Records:
========
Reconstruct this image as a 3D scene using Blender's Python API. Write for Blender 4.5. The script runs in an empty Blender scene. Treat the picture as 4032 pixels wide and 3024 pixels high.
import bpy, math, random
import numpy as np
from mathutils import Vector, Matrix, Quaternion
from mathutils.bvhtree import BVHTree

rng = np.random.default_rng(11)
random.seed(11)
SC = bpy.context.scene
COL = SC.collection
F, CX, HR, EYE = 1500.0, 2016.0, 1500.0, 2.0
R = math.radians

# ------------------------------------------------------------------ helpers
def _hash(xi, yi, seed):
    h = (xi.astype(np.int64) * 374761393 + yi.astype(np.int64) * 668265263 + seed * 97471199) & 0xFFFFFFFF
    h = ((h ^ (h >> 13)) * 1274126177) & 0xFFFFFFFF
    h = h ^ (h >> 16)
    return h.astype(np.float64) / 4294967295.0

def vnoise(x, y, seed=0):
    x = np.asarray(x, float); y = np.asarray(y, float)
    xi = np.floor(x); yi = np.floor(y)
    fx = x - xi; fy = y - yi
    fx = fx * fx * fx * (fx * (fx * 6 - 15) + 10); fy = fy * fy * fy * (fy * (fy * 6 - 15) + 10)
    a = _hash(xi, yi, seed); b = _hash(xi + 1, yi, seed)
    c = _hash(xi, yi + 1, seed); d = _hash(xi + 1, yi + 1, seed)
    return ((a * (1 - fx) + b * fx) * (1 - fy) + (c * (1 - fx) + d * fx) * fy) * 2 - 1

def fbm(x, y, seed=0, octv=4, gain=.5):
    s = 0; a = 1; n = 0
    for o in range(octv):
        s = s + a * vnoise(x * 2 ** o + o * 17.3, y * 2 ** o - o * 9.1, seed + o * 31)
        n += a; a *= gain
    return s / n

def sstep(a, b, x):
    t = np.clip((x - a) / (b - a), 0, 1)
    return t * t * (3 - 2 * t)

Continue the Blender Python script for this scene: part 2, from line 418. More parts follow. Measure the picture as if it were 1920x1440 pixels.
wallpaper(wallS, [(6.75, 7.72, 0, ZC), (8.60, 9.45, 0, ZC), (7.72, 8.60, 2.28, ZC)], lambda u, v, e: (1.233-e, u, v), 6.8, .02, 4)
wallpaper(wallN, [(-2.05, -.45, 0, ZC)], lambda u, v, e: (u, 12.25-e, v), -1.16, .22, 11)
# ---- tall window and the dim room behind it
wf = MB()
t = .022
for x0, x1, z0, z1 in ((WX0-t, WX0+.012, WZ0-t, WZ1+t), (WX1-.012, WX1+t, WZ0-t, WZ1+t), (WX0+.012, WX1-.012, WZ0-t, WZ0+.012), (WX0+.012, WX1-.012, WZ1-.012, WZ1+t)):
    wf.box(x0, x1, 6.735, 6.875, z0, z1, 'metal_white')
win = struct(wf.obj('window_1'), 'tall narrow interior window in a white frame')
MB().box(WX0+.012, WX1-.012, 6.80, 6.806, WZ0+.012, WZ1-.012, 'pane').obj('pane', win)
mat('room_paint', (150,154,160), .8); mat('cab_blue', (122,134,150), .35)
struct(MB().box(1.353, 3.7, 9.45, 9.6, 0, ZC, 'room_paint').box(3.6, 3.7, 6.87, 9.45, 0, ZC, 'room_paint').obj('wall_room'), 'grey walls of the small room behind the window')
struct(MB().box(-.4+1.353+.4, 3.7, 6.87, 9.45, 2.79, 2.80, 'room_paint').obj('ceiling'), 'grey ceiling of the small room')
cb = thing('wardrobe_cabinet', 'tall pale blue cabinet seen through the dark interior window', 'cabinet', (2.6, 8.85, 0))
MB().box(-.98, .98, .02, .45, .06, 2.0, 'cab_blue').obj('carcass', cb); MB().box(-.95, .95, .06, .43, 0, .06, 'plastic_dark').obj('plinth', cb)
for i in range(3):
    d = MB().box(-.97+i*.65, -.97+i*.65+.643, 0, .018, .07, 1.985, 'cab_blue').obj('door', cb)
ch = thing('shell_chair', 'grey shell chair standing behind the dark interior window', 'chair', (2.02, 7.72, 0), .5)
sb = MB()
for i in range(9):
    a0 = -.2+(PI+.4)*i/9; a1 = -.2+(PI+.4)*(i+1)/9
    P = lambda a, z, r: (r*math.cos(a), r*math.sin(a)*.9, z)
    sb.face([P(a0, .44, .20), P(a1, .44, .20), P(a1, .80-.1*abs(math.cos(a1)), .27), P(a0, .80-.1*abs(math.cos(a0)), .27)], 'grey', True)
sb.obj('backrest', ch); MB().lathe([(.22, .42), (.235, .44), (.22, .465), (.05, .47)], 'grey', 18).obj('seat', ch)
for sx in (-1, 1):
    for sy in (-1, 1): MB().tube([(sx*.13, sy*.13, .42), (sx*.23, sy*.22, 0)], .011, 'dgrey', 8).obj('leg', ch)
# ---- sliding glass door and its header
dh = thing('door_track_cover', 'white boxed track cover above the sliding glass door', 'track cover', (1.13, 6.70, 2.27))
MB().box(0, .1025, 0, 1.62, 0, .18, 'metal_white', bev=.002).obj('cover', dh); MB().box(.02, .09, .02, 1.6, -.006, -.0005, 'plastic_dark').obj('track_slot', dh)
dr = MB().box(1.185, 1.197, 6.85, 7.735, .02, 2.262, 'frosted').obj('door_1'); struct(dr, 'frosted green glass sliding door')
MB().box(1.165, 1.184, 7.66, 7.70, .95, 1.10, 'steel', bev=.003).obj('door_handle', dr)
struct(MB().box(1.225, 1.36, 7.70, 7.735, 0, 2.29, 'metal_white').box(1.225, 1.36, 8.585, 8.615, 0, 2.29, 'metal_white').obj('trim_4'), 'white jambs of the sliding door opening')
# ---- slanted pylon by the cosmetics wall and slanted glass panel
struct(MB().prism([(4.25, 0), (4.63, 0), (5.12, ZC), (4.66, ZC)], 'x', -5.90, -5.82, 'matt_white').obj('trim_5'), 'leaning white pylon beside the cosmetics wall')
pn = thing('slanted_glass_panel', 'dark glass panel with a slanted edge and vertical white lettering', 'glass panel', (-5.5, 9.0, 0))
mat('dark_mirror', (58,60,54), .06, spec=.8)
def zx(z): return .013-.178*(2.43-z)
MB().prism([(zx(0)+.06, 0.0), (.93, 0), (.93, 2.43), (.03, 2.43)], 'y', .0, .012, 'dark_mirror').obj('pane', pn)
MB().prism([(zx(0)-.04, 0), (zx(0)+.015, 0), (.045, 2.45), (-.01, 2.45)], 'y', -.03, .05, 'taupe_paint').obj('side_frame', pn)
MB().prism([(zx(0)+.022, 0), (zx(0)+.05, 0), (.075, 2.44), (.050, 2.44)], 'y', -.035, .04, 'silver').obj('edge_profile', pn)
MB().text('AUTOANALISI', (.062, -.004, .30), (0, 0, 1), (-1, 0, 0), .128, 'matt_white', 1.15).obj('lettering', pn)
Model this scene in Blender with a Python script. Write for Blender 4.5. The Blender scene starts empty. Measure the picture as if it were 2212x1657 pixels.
========
Each line holding the word "from" counts once; report the total and nothing else.

3